- [Exercise instructions]
Quote the whole listing word for word. Do not include the pictures.

- [Data section]
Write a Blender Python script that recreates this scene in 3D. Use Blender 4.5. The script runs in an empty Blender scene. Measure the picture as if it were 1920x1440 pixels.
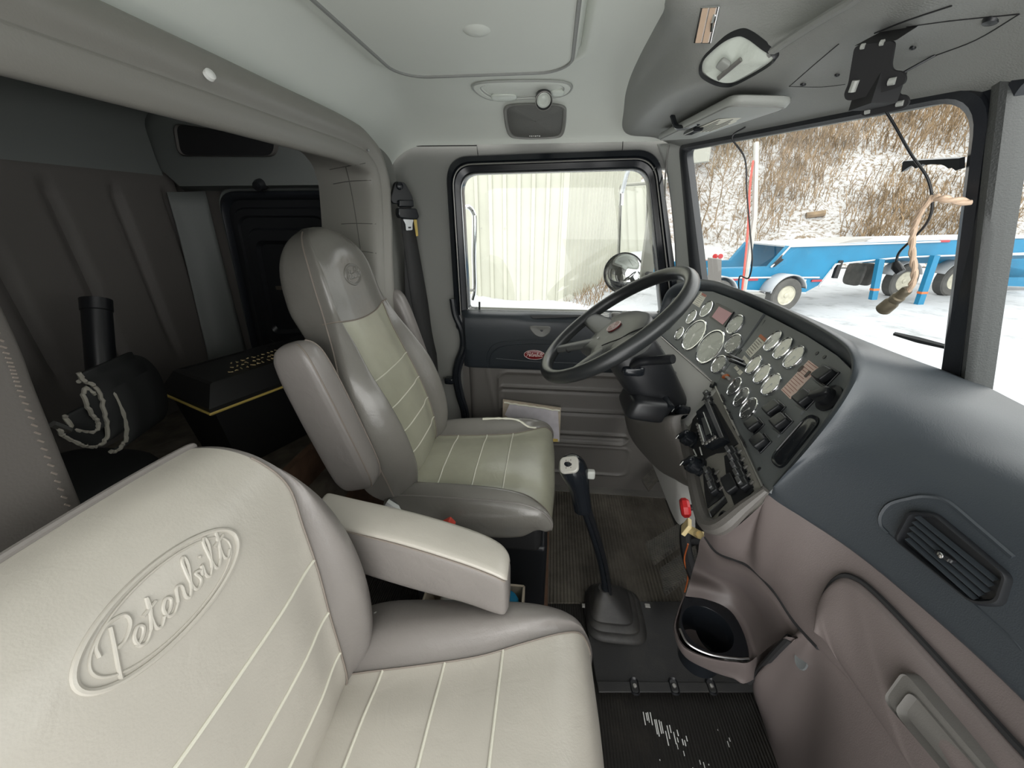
import bpy, math, random
import numpy as np
from mathutils import Vector, Matrix
from mathutils.bvhtree import BVHTree
random.seed(7)
C = bpy.context.scene.collection
S = bpy.context.scene

# ---------------------------------------------------------------- camera, sky, exposure
FOC = 700.0                       # focal length in pixels of the 1920 px wide frame
PIT = math.atan(316 / 700); YAW = math.radians(5.95); EYE = 1.20
cp, sp, cw, sw = math.cos(PIT), math.sin(PIT), math.cos(YAW), math.sin(YAW)
right = Vector((cw, sw, 0)); fwd = Vector((-cp * sw, cp * cw, -sp)); upv = Vector((-sp * sw, sp * cw, cp))
cam = bpy.data.objects.new('camera', bpy.data.cameras.new('camera'))
C.objects.link(cam)
cam.matrix_world = Matrix(((right.x, upv.x, -fwd.x, 0), (right.y, upv.y, -fwd.y, 0), (right.z, upv.z, -fwd.z, EYE), (0, 0, 0, 1)))
cam.data.sensor_width = 36.0; cam.data.lens = FOC / 1920 * 36.0
cam.data.clip_start = 0.01; cam.data.clip_end = 500
S.camera = cam
S.view_settings.view_transform = 'Standard'; S.view_settings.look = 'None'
S.view_settings.gamma = 1.0; S.view_settings.use_curve_mapping = False
S.view_settings.exposure = 1.15

# overcast sky: open passenger side made brighter to light the cab interior
W = bpy.data.worlds.new('sky'); S.world = W; W.use_nodes = True
nt = W.node_tree; nt.nodes.clear()
out = nt.nodes.new('ShaderNodeOutputWorld'); bg = nt.nodes.new('ShaderNodeBackground')
geo = nt.nodes.new('ShaderNodeTexCoord'); sep = nt.nodes.new('ShaderNodeSeparateXYZ')
rmp = nt.nodes.new('ShaderNodeMapRange'); mix = nt.nodes.new('ShaderNodeMix')
nt.links.new(geo.outputs['Generated'], sep.inputs[0])
nt.links.new(sep.outputs['Y'], rmp.inputs['Value'])
rmp.inputs['From Min'].default_value = 0.0; rmp.inputs['From Max'].default_value = -0.9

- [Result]
Write a Blender Python script that recreates this scene in 3D. Use Blender 4.5. The script runs in an empty Blender scene. Measure the picture as if it were 1920x1440 pixels.
import bpy, math, random
import numpy as np
from mathutils import Vector, Matrix
from mathutils.bvhtree import BVHTree
random.seed(7)
C = bpy.context.scene.collection
S = bpy.context.scene

# ---------------------------------------------------------------- camera, sky, exposure
FOC = 700.0                       # focal length in pixels of the 1920 px wide frame
PIT = math.atan(316 / 700); YAW = math.radians(5.95); EYE = 1.20
cp, sp, cw, sw = math.cos(PIT), math.sin(PIT), math.cos(YAW), math.sin(YAW)
right = Vector((cw, sw, 0)); fwd = Vector((-cp * sw, cp * cw, -sp)); upv = Vector((-sp * sw, sp * cw, cp))
cam = bpy.data.objects.new('camera', bpy.data.cameras.new('camera'))
C.objects.link(cam)
cam.matrix_world = Matrix(((right.x, upv.x, -fwd.x, 0), (right.y, upv.y, -fwd.y, 0), (right.z, upv.z, -fwd.z, EYE), (0, 0, 0, 1)))
cam.data.sensor_width = 36.0; cam.data.lens = FOC / 1920 * 36.0
cam.data.clip_start = 0.01; cam.data.clip_end = 500
S.camera = cam
S.view_settings.view_transform = 'Standard'; S.view_settings.look = 'None'
S.view_settings.gamma = 1.0; S.view_settings.use_curve_mapping = False
S.view_settings.exposure = 1.15

# overcast sky: open passenger side made brighter to light the cab interior
W = bpy.data.worlds.new('sky'); S.world = W; W.use_nodes = True
nt = W.node_tree; nt.nodes.clear()
out = nt.nodes.new('ShaderNodeOutputWorld'); bg = nt.nodes.new('ShaderNodeBackground')
geo = nt.nodes.new('ShaderNodeTexCoord'); sep = nt.nodes.new('ShaderNodeSeparateXYZ')
rmp = nt.nodes.new('ShaderNodeMapRange'); mix = nt.nodes.new('ShaderNodeMix')
nt.links.new(geo.outputs['Generated'], sep.inputs[0])
nt.links.new(sep.outputs['Y'], rmp.inputs['Value'])
rmp.inputs['From Min'].default_value = 0.0; rmp.inputs['From Max'].default_value = -0.9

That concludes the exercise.